FRIDAY 19 JAN 2024 10:00 AM


Steve Leigh, managing director at research and measurement consultancy Sensu Insight, explains why understanding a company's reputation should be a priority for investors.

From acquisitions to investments, when it comes to making a significant business move, being equipped with the facts about a prospective company is critical. Conducting thorough due diligence to safeguard investments is essential in an economic landscape where protecting every pound is vital.

While investors typically review the financial fine print and the devil in the legal details, reputation is too often overlooked as part of the process. Understanding existing and emerging stakeholder perceptions of a company and how they are driving – or could threaten – reputation, future sales or increase potential costs or liabilities can be critical in mitigating risk and allowing decisions to be made with greater knowledge and insight. Image is everything and news can spread in an instant – decision-makers must be hyper-aware of issues or emerging risks that could attract negative attention or unwanted visibility before taking action. 

Smoke and mirrors or serious opportunity?
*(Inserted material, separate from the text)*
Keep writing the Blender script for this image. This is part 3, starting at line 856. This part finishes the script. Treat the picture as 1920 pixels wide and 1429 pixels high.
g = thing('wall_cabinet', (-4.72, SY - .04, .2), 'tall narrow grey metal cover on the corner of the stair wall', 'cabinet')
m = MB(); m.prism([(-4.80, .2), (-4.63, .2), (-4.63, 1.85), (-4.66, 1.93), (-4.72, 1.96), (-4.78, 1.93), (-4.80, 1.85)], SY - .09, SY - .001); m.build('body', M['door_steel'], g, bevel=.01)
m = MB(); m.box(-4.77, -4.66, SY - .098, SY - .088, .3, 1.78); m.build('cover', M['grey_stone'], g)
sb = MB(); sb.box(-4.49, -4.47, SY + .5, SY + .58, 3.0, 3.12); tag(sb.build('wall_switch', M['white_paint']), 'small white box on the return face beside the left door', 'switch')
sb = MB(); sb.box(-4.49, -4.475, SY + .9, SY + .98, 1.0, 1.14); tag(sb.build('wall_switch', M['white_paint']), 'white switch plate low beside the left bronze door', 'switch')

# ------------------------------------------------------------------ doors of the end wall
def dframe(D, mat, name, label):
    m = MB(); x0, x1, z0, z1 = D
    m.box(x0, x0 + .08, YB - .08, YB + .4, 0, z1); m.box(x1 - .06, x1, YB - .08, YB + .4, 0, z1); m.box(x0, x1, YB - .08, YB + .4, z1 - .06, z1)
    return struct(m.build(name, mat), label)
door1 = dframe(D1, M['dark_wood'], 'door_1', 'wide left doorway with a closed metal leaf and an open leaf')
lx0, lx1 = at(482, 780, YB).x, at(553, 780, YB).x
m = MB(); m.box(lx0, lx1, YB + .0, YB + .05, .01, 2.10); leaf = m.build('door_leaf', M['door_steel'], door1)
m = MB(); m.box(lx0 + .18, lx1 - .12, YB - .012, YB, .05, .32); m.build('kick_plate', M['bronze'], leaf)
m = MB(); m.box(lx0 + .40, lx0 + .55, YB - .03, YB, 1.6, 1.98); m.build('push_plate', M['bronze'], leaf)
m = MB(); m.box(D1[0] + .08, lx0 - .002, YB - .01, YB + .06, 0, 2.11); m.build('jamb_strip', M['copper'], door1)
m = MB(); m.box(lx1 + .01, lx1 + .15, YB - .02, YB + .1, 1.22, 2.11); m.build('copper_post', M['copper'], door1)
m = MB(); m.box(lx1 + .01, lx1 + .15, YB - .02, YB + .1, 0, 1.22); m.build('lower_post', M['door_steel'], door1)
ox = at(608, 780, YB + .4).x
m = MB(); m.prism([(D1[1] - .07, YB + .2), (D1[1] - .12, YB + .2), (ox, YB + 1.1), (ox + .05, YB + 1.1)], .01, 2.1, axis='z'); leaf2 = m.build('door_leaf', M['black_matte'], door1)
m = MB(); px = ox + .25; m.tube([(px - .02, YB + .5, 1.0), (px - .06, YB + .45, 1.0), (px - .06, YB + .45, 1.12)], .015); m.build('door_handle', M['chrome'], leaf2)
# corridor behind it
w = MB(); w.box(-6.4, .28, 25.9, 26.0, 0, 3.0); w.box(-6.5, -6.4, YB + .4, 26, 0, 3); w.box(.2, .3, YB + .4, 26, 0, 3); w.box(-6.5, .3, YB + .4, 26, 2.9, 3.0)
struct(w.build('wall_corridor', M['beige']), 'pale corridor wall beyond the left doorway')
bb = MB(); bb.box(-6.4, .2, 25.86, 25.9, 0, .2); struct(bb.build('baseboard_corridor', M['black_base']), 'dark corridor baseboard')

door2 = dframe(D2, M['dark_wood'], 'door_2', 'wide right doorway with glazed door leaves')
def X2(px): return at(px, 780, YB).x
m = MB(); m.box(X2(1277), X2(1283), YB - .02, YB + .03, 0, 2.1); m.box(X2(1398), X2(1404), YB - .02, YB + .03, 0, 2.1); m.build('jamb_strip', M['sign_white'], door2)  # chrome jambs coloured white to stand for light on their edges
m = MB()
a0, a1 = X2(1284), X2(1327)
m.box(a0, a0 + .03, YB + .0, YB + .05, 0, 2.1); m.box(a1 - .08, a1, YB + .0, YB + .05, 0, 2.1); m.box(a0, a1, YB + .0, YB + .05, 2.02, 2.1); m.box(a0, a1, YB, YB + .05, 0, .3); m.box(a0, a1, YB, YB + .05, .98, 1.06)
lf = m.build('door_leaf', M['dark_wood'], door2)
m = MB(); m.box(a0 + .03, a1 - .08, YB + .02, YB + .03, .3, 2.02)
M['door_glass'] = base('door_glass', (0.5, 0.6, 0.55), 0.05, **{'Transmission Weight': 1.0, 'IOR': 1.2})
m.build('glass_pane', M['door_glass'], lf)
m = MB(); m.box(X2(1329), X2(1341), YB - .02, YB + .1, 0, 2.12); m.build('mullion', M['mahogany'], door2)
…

From the outside, a company might seem like the perfect investment opportunity. But while businesses often spend a lot on marketing themselves, some elements of their image are beyond their control.

Potential problems can always bubble beneath the surface and threaten to rear their head. Issues around the treatment of employees, allegations of misconduct, and accusations of the inappropriate behaviour of senior leaders, have all made headlines in recent years, tarnishing the reputations of major organisations. Understanding the mood music of former and current employees, customers, the media, and other key stakeholders can give investors the full picture and illustrate issues that may not be apparent from a spreadsheet.

Identifying preconceptions and problems – or alternative opportunities

Undertaking reputation due diligence is critical before closing a deal; being blind to the warning signs is simply not worth the risk.

This involves reviewing how a company is perceived in the market by both internal and external stakeholders. A detailed framework enables businesses to examine the factors and issues influencing brand reputation and driving positive – or negative – sentiment. These could range from corporate citizenship and innovation to stakeholder engagement and business performance.

Conducting a thorough analysis of such reputation dimensions helps to identify strengths and weaknesses, pinpointing risks as well as untapped potential.

It might be that the company has been cutting back on costs to make itself more attractive to investors, but has done so at the expense of customer satisfaction. Or maybe the business recently increased prices and customers have taken to social media to vent about the poor quality of their purchase, influencing others to boycott the brand. Equally, there may be fringe issues where negative sentiment is growing rapidly, but not enough to currently register on the bottom line.

On the flip side, this process can also shine a light on stakeholder priorities, highlighting areas for growth to be driven with further investment or a new strategy. Also, the company might be a hit with stakeholders that know about it, but largely invisible with its wider, potential market, meaning its current performance is way lower than its potential.

A sector-wide reputation review might also highlight major flaws in the products and services of competitors, highlighting a strategy to accelerate growth beyond current projections.

Making a move through measured decision-making

Once these insights are laid bare, collating and analysing this intel in a comprehensive due diligence report can equip investors to make educated decisions. This may well mean deciding not to progress with the corporate opportunity, however, finding issues doesn’t necessarily mean the deal shouldn’t go ahead. Having as much information as possible is a smart way to inform future strategy and direction.

Having the right insights can help identify ways to resolve existing challenges before they become bigger, working to limit negative exposure. It can also mean maintaining trust through transparency – an important factor in an age of increasing scrutiny and calls for authenticity.

By doing the research before taking the leap, investors can avoid potential corporate downfall, capitalise on opportunity, and make the most of the return on their investment.